И вот, осознав, что Мотя если и в силах, то только играть на концертах, но на записи ценности как ударник не представляет, я приходил в свободные дни (коих было на 4-м курсе и затем в аспирантуре полным-полно), расставлял по стерео-науке “родные” активные микрофоны Sony товарища Мэйдена возле ударной установки Лёши Касьяна (здесь же репетировали мы в составе Безумного Пьеро), потом врубал запись на тонычевском “Пионере” и барабанил. Да, на вкладке в кассету я же написал для солидности, что барабанит Мотя, сиречь другой Дмитрий, Новиков, но это был, чёрт возьми, я. Не скажу, что горжусь этой ипостасью, но по крайней мере все нужные, на концертах и репах нами обкатанные фишечки, а так же акустическую атмосферу “подвальщины” я передал зачотно.
Самое смешное (а для Просвирнина – совсем не смешное), что потом всё это барабанное “искусство” на кассете приезжало домой к Лёше на “Водный стадион”, с деки сгружалось в его компьютер, где оказывалось не слишком-то пригодным для совмещения с другими инструментами, которые записывались точно таким же образом (кроме баса – что немного убыстрило и улучшило процесс). Поскольку гитарный комбик Fender Просвирнина оставался в подвале МГППУ, мне было удобно там же записывать (“накладывать”!) и ритм-гитару, для чего приглашался Тоныч, надевал наушники, и с моего диктофона получая барабанную партию, начёсывал партии “Власти вещей”, “Права на”, “Лебединой” и пр.
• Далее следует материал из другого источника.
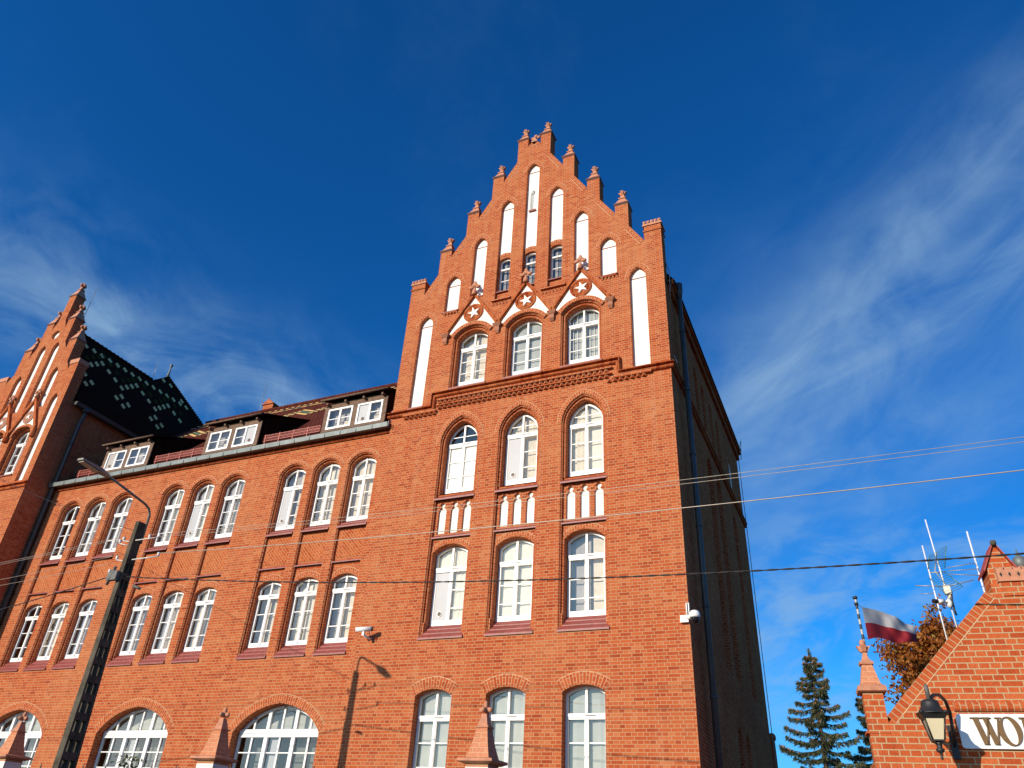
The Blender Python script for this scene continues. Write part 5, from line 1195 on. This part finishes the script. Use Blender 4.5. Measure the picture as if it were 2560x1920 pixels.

Однако никто из нас, лохов педальных, не мог учесть факторов скорости вращения плёнки (зависит, в том числе, от толщины катушки), батареек и прочих лентопротяжных издержек! И когда дорожки всех инструментов и микрофонов оказались в “кубэйсе” на Авангардной улице, то есть в компе Лёши, выяснилось, что и барабаны, и гитары Тоныча придётся рубить и подгонять. Впрочем, это Лёша и делал на ВВС вполне профессионально, большого труда сие не составило – разве что дольше становились пивные перекуры у него на кухне (однокомнатная квартира была, конечно, съёмной). В чести было пиво “Бочкарёв” и “Золотая бочка” (второе считалось хуже почему-то: якобы вода для него бралась из скважин питерских неглубоких, конкуренты распускали слухи), а не “Клинское” красное (мне больше красное нравилось) и зелёное, как ранее, в 1997-98…
Кое-что, наученный этой ламмерской практикой, я-таки стал дописывать теперь “в линию” непосредственно у Лёши на Авангардной улице – в частности электрогитару в песне “Л***вь” (ещё и потому что это был “родной” тяжёленький “Фендер”-телекастер Просвирнина). А в одной из лучших песен Минлоса “Музей открыт” – неприкрыто звучит ритм-бокс, который и есть те самые компьютерные барабаны, коих я так метафизически и идеологически боялся, считая что записывать надо ТОЛЬКО живые, подвальные, реальные и т.д. По-моему, получилось вполне гармонично: нежданно тёплое сочетание живой акустической гитары и неживых барабанов не мешает слушать текст, который в песне и есть главное…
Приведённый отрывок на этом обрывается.